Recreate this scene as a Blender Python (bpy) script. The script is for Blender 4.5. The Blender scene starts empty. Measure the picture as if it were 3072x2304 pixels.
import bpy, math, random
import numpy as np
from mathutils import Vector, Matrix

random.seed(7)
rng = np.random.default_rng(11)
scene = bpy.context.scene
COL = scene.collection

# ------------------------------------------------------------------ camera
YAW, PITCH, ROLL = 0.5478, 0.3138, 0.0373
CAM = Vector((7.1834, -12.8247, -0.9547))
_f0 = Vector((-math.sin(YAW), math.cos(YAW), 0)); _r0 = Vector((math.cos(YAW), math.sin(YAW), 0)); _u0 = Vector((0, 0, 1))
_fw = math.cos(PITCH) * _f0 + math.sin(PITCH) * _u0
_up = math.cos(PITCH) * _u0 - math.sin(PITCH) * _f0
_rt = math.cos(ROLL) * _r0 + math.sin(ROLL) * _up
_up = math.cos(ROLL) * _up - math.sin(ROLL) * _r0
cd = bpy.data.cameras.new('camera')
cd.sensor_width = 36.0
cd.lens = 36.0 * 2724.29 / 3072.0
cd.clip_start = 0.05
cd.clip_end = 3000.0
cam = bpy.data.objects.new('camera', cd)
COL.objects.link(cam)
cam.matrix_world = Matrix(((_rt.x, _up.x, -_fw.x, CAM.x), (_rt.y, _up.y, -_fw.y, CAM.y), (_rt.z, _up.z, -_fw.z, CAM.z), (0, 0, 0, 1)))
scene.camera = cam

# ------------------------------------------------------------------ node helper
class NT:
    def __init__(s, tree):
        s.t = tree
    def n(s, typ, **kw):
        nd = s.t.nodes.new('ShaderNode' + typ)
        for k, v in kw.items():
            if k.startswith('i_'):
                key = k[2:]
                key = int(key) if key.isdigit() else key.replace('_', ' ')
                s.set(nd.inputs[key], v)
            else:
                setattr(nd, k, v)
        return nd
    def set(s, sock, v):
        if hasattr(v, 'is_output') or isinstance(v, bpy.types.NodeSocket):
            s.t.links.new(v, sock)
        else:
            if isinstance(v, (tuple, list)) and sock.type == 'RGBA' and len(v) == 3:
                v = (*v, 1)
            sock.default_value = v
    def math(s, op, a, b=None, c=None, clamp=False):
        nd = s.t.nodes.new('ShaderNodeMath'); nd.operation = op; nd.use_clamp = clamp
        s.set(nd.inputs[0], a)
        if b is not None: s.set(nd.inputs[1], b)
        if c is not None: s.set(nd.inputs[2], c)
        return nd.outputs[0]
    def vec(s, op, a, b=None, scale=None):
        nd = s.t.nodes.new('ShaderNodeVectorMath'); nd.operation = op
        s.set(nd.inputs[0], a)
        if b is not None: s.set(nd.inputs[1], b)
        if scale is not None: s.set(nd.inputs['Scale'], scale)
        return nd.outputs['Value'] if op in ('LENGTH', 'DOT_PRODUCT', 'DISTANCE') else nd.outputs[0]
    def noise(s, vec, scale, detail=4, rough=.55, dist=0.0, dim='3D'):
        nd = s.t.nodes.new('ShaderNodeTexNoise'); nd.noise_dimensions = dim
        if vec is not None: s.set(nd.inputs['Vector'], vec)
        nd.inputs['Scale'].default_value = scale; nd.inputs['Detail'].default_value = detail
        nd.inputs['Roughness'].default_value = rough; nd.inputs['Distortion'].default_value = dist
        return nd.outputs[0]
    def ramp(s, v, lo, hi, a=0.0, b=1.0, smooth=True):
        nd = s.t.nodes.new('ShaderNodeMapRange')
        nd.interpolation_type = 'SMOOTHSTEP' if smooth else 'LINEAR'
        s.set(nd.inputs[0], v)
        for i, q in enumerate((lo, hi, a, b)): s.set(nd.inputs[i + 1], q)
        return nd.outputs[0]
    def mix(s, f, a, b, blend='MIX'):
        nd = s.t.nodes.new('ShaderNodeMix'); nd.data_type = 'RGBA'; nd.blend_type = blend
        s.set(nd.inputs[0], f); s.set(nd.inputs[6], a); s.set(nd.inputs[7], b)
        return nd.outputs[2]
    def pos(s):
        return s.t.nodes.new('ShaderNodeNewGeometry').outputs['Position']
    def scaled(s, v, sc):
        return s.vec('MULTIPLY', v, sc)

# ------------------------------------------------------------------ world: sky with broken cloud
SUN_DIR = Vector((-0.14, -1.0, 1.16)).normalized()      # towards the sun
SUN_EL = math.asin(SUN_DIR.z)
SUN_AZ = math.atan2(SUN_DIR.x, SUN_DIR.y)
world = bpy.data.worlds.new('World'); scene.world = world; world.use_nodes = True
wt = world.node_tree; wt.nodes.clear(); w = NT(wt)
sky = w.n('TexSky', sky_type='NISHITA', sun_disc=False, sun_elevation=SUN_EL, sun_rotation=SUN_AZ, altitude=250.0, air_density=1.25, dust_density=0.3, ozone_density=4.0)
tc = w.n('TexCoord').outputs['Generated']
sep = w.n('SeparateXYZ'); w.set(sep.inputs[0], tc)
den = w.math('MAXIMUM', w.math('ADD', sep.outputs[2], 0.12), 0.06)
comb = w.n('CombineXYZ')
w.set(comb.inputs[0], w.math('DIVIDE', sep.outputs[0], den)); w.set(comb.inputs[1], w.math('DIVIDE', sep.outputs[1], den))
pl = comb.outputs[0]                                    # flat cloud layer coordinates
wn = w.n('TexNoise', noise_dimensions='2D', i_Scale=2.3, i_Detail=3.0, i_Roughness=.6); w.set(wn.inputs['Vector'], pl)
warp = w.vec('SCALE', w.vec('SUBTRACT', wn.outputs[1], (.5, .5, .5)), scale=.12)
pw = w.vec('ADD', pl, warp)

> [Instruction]
Exactly as written, please reproduce the lines from the first line of the data to the line containing "COL = scene.collection", inclusive, and nothing else.

> [The result]
Recreate this scene as a Blender Python (bpy) script. The script is for Blender 4.5. The Blender scene starts empty. Measure the picture as if it were 3072x2304 pixels.
import bpy, math, random
import numpy as np
from mathutils import Vector, Matrix

random.seed(7)
rng = np.random.default_rng(11)
scene = bpy.context.scene
COL = scene.collection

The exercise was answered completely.